As the dreadful human toll mounts in Libya, geopolitical context is beginning to obtrude on the Arab world’s revolt. The suggestions for military measures against the Qaddafi regime started yesterday with a member of Libya’s own UN mission recommending a no-fly zone. This first serious suggestion for a military response to the Arab unrest serves to highlight the fact that there are already some military responses being mounted. Nothing being done today will save imperiled Libyans: Qaddafi is slaughtering them right now, and only immediate intervention with summary force would have a hope of protecting them. But the nations of the region are recognizing military necessity (and, in one case, military opportunity) in the domestic instability of the Arab states.

The EU on Sunday inaugurated a new border-security operation, “Hermes 2011,” to deal with the influx of refugees from Tunisia into Italy’s southern islands. The Italians are coordinating the operation, to which other nations — France, Spain, the Netherlands — will contribute patrol aircraft and ships. Fearing new eruptions from Libya, Italy has put its air force on alert and moved helicopters to its southern airfields. Turkey has dispatched a naval transport ship and two commercial ferries to Libya, along with a warship escort, to retrieve Turkish nationals.

Meanwhile, the Suez Canal authorities finally affirmed on Tuesday that Iran’s warships have finished their canal transit, which raises the curtain on Act Two of this sometimes farcical but nevertheless significant drama. Iran’s tactical use of the warships will depend very much on circumstance; I don’t expect the more dire predictions about them to pan out. One small frigate is overmatched by virtually any navy in the Mediterranean. Certainly the Iranians would lose their warship if they provoked a shooting match with Israel.

But the political triumph of getting the ships into the Mediterranean is the main effort for Iran. Establishing a pattern of such transits would also allow Iran to move war materiel to Hezbollah in the holds of naval supply ships, which would complicate Israel’s security planning by an order of magnitude beyond previous tactical problems. Israeli interdiction of merchant ships carrying contraband to Lebanon is a necessary inconvenience to the shipping trade. Interdicting Iranian naval vessels could be taken by Tehran and the international community as an act of war.

Much will depend on the West’s attitude about maintaining order. History suggests we will react — and slowly — rather than taking the initiative.
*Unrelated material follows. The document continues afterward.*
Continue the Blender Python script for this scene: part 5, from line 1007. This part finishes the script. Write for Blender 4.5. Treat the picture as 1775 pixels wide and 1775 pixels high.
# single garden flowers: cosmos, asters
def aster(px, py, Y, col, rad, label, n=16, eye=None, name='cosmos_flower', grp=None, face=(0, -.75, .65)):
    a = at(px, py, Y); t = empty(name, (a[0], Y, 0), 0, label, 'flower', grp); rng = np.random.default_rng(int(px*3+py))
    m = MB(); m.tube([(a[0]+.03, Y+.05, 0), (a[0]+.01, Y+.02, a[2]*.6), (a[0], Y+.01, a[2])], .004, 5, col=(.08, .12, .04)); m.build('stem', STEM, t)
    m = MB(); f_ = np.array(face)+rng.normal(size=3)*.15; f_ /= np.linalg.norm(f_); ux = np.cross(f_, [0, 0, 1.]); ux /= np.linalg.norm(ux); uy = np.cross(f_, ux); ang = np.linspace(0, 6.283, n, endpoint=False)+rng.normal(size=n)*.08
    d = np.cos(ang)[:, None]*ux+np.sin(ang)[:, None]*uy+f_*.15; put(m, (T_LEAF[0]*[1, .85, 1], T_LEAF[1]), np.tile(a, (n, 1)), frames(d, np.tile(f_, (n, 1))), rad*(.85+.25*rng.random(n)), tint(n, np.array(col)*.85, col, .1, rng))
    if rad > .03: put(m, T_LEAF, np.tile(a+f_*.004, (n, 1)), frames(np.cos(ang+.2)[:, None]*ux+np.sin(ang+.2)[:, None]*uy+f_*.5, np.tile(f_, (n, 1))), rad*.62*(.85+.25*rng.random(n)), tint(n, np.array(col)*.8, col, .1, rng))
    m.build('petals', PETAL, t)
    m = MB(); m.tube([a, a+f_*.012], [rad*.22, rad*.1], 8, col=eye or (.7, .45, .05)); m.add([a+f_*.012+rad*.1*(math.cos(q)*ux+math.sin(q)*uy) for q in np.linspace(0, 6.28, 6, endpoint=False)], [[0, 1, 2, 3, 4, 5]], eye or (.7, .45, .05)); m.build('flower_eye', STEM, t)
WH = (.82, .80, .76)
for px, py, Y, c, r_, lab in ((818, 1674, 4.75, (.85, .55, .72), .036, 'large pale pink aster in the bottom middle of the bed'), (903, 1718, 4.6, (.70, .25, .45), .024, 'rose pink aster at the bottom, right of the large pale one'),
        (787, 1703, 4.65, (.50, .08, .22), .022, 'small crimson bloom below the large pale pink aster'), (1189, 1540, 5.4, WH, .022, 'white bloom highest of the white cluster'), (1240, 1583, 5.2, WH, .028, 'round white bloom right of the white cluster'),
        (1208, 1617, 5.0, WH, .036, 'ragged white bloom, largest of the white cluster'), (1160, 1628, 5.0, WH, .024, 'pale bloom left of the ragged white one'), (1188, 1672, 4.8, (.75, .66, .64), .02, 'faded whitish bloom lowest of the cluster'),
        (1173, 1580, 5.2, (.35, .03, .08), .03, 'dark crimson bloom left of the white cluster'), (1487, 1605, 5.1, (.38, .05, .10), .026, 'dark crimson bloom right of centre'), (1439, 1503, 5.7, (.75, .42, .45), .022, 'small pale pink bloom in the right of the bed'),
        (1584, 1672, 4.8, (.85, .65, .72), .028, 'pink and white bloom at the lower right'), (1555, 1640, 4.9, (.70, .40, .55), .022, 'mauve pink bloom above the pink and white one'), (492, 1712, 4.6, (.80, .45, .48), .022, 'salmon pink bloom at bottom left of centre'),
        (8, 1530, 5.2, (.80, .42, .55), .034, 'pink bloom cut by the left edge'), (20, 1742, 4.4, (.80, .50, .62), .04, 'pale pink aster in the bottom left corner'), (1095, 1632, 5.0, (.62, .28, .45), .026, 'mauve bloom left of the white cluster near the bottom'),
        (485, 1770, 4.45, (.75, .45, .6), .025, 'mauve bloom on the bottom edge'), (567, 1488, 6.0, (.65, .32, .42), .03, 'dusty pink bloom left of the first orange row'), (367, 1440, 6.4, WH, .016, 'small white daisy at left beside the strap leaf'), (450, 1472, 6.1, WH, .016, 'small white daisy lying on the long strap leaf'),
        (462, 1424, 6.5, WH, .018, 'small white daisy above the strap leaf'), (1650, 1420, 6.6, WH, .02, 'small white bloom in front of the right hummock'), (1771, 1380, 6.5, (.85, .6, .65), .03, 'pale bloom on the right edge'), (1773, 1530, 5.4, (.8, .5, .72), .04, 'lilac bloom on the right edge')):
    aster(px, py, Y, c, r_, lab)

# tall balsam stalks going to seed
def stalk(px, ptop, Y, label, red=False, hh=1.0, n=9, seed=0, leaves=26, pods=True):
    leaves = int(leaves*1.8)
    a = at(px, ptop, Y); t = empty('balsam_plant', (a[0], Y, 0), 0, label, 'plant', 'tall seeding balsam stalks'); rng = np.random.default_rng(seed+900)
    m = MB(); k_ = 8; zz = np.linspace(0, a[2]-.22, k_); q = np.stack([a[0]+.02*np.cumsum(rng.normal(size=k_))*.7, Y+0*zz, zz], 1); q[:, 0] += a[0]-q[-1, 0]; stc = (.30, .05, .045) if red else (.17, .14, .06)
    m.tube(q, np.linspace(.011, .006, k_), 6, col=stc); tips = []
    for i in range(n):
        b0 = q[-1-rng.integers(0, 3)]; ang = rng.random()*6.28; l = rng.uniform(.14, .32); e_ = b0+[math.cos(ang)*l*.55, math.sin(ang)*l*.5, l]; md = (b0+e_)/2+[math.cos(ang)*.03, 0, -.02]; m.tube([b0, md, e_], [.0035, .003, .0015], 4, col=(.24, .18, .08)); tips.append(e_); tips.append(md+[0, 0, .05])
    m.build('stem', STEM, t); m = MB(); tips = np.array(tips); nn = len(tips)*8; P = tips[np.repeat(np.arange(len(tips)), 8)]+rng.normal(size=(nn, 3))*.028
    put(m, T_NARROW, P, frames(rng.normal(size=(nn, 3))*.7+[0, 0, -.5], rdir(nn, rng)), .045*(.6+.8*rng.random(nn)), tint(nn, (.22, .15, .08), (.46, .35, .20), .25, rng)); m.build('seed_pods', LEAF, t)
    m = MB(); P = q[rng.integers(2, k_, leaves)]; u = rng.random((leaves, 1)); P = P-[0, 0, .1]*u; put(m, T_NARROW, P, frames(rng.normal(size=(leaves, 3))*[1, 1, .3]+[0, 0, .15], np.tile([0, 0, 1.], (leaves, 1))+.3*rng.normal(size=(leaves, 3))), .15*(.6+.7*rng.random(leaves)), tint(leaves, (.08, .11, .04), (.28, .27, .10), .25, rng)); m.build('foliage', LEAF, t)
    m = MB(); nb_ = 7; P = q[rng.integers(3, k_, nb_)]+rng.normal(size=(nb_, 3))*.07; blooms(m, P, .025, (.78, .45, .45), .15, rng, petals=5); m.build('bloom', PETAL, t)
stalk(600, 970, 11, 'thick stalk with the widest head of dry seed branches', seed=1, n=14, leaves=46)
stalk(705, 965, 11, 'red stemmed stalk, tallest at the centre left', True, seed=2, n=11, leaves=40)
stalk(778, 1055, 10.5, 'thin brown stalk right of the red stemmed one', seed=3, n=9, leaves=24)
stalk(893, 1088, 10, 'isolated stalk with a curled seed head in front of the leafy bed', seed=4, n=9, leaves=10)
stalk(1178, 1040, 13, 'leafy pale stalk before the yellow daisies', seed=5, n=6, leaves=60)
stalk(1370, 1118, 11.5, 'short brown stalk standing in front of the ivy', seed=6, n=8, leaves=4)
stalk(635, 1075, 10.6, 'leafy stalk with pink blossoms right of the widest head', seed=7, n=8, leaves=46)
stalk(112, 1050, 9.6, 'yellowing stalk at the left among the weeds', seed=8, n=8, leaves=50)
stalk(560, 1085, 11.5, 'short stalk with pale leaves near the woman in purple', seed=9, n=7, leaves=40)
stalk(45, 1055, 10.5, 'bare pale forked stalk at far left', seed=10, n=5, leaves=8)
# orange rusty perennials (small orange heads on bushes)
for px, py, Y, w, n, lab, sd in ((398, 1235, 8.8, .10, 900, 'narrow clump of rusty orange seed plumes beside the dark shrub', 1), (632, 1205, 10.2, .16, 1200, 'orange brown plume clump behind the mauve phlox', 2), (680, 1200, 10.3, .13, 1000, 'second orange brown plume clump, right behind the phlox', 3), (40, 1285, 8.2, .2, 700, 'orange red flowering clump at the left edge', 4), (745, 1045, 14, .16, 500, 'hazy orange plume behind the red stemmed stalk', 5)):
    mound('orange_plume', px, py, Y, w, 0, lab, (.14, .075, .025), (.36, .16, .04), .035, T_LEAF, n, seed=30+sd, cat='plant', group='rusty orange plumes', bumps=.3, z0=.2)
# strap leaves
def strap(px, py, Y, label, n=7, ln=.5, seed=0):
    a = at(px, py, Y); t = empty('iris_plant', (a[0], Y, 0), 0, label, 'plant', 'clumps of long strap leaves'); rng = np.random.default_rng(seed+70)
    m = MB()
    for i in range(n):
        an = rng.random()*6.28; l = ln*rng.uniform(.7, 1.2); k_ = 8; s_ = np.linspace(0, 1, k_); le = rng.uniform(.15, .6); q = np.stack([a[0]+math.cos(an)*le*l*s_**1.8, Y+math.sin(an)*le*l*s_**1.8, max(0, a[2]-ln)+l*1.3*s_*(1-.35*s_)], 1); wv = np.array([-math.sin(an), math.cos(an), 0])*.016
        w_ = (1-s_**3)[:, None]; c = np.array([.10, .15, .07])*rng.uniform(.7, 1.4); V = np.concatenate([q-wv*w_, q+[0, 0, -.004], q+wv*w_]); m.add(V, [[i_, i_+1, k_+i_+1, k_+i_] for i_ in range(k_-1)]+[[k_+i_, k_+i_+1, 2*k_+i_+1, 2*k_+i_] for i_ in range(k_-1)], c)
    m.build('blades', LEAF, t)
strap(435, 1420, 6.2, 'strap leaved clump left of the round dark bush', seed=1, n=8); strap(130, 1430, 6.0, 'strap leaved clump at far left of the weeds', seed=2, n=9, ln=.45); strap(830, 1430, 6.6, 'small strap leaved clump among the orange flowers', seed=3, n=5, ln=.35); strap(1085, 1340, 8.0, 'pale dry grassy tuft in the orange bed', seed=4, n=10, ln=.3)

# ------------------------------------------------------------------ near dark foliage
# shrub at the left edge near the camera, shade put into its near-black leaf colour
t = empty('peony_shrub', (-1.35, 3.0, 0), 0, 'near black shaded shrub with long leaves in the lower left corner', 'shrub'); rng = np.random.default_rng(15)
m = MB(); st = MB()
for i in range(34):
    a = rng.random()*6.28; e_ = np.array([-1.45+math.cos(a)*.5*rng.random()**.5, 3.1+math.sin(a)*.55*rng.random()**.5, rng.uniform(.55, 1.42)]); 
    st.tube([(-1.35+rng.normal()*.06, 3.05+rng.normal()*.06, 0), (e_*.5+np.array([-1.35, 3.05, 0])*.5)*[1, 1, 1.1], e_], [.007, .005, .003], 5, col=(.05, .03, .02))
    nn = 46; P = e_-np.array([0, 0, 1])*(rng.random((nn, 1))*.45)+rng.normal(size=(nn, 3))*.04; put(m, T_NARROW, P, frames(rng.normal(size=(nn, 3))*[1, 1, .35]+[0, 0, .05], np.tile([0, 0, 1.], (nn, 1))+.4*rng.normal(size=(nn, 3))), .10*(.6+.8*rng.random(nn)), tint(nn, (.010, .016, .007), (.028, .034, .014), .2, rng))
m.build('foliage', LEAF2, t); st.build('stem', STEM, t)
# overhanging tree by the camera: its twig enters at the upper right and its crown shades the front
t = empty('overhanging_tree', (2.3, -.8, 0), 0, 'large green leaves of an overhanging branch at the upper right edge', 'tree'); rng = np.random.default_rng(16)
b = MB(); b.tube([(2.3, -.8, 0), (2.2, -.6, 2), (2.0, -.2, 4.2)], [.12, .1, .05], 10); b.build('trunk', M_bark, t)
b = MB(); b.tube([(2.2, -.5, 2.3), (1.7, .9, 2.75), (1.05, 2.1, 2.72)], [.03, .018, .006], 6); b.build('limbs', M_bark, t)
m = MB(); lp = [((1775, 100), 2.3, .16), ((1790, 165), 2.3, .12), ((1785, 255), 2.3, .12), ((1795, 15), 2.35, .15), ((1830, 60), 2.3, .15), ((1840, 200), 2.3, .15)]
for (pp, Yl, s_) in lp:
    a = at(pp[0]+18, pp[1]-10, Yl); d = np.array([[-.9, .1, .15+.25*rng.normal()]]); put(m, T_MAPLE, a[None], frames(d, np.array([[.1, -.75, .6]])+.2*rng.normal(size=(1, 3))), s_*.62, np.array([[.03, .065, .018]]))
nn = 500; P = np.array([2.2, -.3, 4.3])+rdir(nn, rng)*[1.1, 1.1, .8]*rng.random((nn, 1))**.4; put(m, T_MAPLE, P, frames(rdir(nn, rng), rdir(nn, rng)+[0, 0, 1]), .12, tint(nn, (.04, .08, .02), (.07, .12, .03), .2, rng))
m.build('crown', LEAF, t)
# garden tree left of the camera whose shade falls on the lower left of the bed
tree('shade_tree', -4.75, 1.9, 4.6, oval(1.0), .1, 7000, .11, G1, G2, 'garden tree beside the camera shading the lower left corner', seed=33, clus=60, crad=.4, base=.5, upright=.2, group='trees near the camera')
In the case of the no-fly-zone proposal, Italy is in a predicament: the obvious base for a multinational air force, it has nevertheless been reluctant to condemn the Qaddafi regime, which is its partner in a key natural-gas pipeline to Europe. (There is no U.S. aircraft carrier in the Mediterranean; USS Enterprise moved into the Red Sea last week.) Rome and the EU have had no trouble organizing force for a minimally defensive posture, but when it comes to defending order in the common spaces, or at the untended boundaries where law and central government have broken down, there is no doing it without American leadership.